[Blog] What is data quality and why is it important?

Data quality is a critical component of any business. It can mean the difference between making or losing money, whether you are sending an email to the right person, or if you are sending it at the right time. There are many solutions on the market today that allow companies to organize their data into logical structures in order to manage it correctly.

I guess you have heard the expression, GAGO - "Garbage in, garbage out". Maybe a similar one, but the logic behind is that when you put bad data into your systems, you will end up with a similar result. A bad result; inaccurate reports, sending wrong invoices to the wrong clients, spending time contacting the wrong person.

Inaccurate reports leads to wrong decisions or at least decisions based on wrong and inaccurate information. Probably needless to say, but wrong invoicing leads to unhappy clients and lost revenue combined with increased costs of business operations and having wrong contact information means wasting time and worst case sending confidential information to the wrong people.

 

 

What is data quality?

Data quality

 

Data quality is measured by six factors; accuracy, completeness, consistency, timeliness, uniqueness and validity. Data Quality management is an exercise of conditioning data to meet these factors.
Regardless of size, any organization needs to pay attention to data quality to understand both internal and external factors and make sound decisions.

 

Is data quality a "trend"?

It can be discussed if focusing on data quality is a trend, but it has topped the report on BI and analytics trends by BARC the past four years (2021). Having quality insights has been crucial since using data to drive decisions. However, the emphasis on better data management and quality showed today could be seen as an expression that most organizations still have not reached their goal.

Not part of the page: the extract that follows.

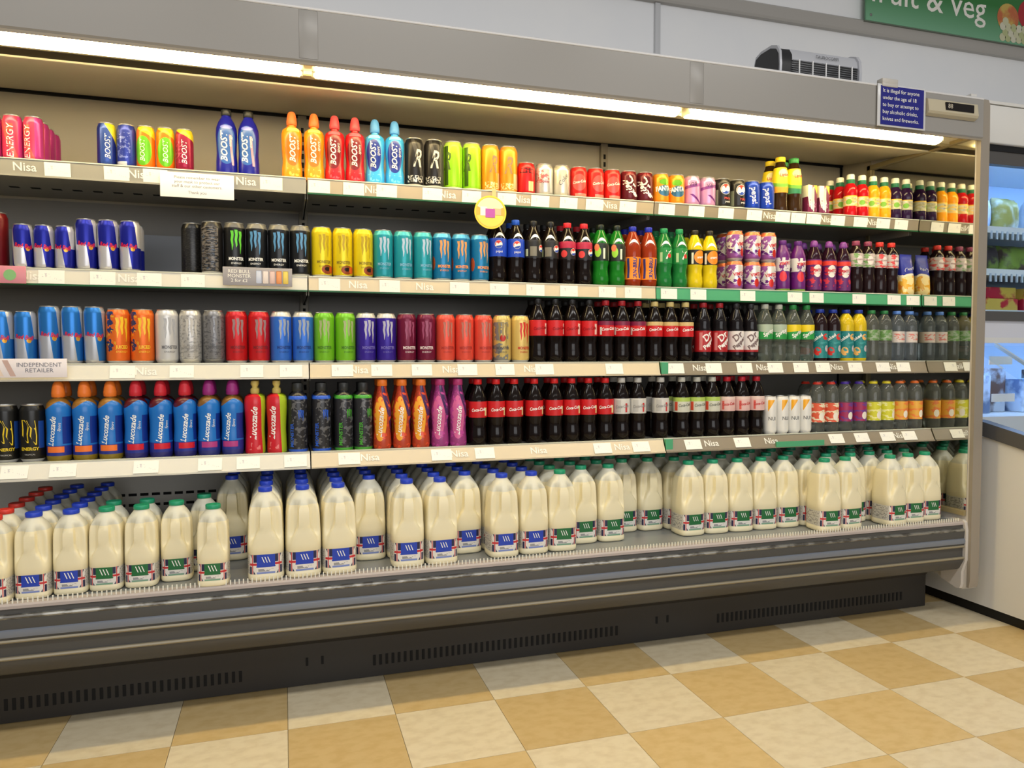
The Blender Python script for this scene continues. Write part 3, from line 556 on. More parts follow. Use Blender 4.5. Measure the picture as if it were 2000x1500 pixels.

There is no doubt that data quality and effective data management are a long-term mission that demands a structured and automated process to be efficient.

 

Bad data is costly

Data underpins every process, and data quality rules should consider the value that data can provide to an organization. The higher value or risk data has in a specific context, the more rigorous data quality rules are required. Therefore, companies must agree on data quality standards based not only on the dimensions themselves — and, of course, any external requirements or standards that data quality must meet — but also on the impact of not meeting them. 

 

A study from MIT shows that bad data quality costs 15% to 25% of most companies' revenue. That should make any business leader think, is the data we rely on good enough? And who is responsible for the quality in my organization? - We can reveal that the answer to the last questions is = everyone is.

 

 
Bad data is...

Inaccurate
Data that contains misspellings, wrong numbers, missing information, and blank fields yields invalid analytics.

Uncontrolled
Data left without continuous monitoring become polluted over time.

Static
Data that is not updated becomes obsolete and useless.

Noncompliant
Data that does not meet regulatory standards exposes organizations to penalties.

Unsecured
Data left without controls and correct governance becomes vulnerable to attack by hackers.

Dormant
Data that is left inactive and unused in a repository loses its value as it is neither updated nor shared.